When I published ‘Reading the Slouch’ in April this year, I was overwhelmed by the responses I received from my readers. That article explored the subtle tactics in a controlling relationship and introduced Matt and Claire. So many emails saying “Thank you. I know this picture. This story spoke to me!”

I had initially missed seeing Matt’s subtle controlling strategies in his relationship with Claire. Claire had such strong beliefs about how family life should be. She had dreamt of a stable and happy marriage, a child and a confident positive future. At one time, she had all that. However, it was a really confronting situation when Claire realised that she had been asleep to a lot of the issues in her relationship with Matt.

I meet so many women in my practice who have also missed subtle but distressing clues littered in conversations, arguments and daily life, that are the signs of controlling and abusive behaviours by their partners. They do this because they believe in love and commitment. Patricia Evans wrote powerfully about this in her book Controlling People, a book that changed my life and my understanding of controlling behaviour.

The subtler forms of control include a passive form of violence against women: financial manipulation, evasion and irresponsible behaviours from their partners, are all issues that I see woman are struggling with, again and again, in my consulting room.

Many women offer to financial support to their man in the early part of the relationships; because they believe in him, because he needs help, because he is between jobs, because they can, because that’s what they think they should do, because they love him. This was true for Claire as well.

Claire had gotten Matt out of his financial debts when they first met. Even her family had contributed to resolving his financial problems. Claire saw this as “just a difference in their personalities”, because she liked to plan ahead and Matt was happy-go-lucky. He would ‘get it’ over time, particularly when they start to make commitments to buying a house and starting a family.

But Matt continued to spend money freely, often with a little reckless fun. He has happy for her to take care of all the small details and manage the budget. Except he would never agree on what that budget actually was! And he kept money aside for his needs, while Claire managed most of the predictable, recurrent expenses, which meant her spending was locked in.
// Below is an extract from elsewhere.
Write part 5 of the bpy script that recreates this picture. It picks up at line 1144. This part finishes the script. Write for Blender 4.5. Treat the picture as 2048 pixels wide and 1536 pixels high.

Matt felt entitled to spend his money and their joint money on his own needs, pet projects and hobbies. He became angry and resentful if Claire even questioned this – stony silence is a strong tactic. The right to say “No” without this being questioned, without any form of compromise, is a form of abuse of power and indication of controlling behaviour. He had excuses about needing to buy a new car, sporting gear, holidays ‘with the boys’ and a long list of ‘boy’s toys’.

Too many women give up what is important to them and remain silent about their needs, because they feel responsible for their partner’s emotional well-being. They do this because they hope they will find the ‘magic’ words, the strategies that will help him ‘understand’ and change. They fall asleep to their own needs because they are totally preoccupied with trying to meet his: so that he will stop the frustrated, irrational behaviours. And they can’t change him, so they change themselves in the process and start to absorb his frustrations and anger. It’s an exhausting destructive process.

Too many women compromise on what they really want – a respectful and collaborative partnership, kindness and empathy in the small moments of daily life, safety when things get heated, laughter about our human frailties instead of blame, and careful compromise when there are differences in opinions, values and beliefs.

And then as the relationship ends, they find that he ends up financially better off because of her investment in him. Except she is not at all financially secure.

Claire had to work through a lot of bitterness and anger about this, anger with Matt and anger with herself.

When their relationship finally ended Matt attempted to escalate conflicts around finances. He felt entitled because his ‘toys’ were ‘his’. Matt was going to battle hard about property settlement and he became more subtly vindictive, and retaliated quickly when he saw that his ‘entitlements’ needed to be divided.

Claire got very good legal advice and she understood, finally, that she would be involved in a difficult battle with someone who had hid his manipulation well. In the end, it was expensive, but Claire did get a reasonable financial outcome.

We know the conversation often wrapped around domestic violence focuses on fear, bruises and risk to life. But there are more conversations we need to share about relationship abuse, so that we cab identify what controlling behaviour is and learn how to not get lost in this craziness.

The sad thing is, when the relationship ends, controlling people often remain committed to ongoing conflict, in all sorts of ways. And when there are children involved, it is not always possible to totally remove the other person from your life. Claire had to manage shared-care of her daughter with Matt. Her next challenge was to learn how to manage her own anger and her well-being when the evidence was Matt was going to continue the fight.